24 April 2016

The business of America is lobbying

Broken at the top is a recent Oxfam report which, amongst other findings, reports that:
  • From 2008-2014 the 50 largest US companies collectively received $27 in federal loans, loan guarantees and bailouts for every $1 they paid in federal taxes.

  • From 2008-2014 these 50 companies spent approximately $2.6 billion on lobbying while receiving nearly $11.2 trillion in federal loans, loan guarantees and bailouts.  

  • For every $1 spent on lobbying, these 50 companies collectively received $130 in tax breaks and more than $4,000 in federal loans, loan guarantees and bailouts. Broken at the top, Oxfam, 14 April  
When I talk about Social Policy Bonds I usually emphasise their efficiency. But they have another great advantage: transparency. Expressing policy in terms of targeted outcomes does mean that ordinary people can follow what’s going on - in contrast to the current system. So if society as a whole wanted to subsidise the largest, wealthiest corporations in the land, then we could do so, and we’d be doing so with our eyes open. But if, as seems likely, people would rather see society's scarce resources channelled into helping the most disadvantaged amongst us, then we could issue Social Policy Bonds targeting for improvement broad indicators of our citizens' basic well-being.
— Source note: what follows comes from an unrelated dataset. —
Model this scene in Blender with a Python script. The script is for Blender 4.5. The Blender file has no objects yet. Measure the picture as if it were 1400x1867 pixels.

Health, for instance, or literacy and other basic educational goals.

These are outcomes that are meaningful to ordinary people. Which means we could all participate in the policymaking process. This would be a huge improvement over the current system, which is - deliberately or not - made so obscure that the only people who can follow it closely are those whose ultimate sources of funding are the already wealthy.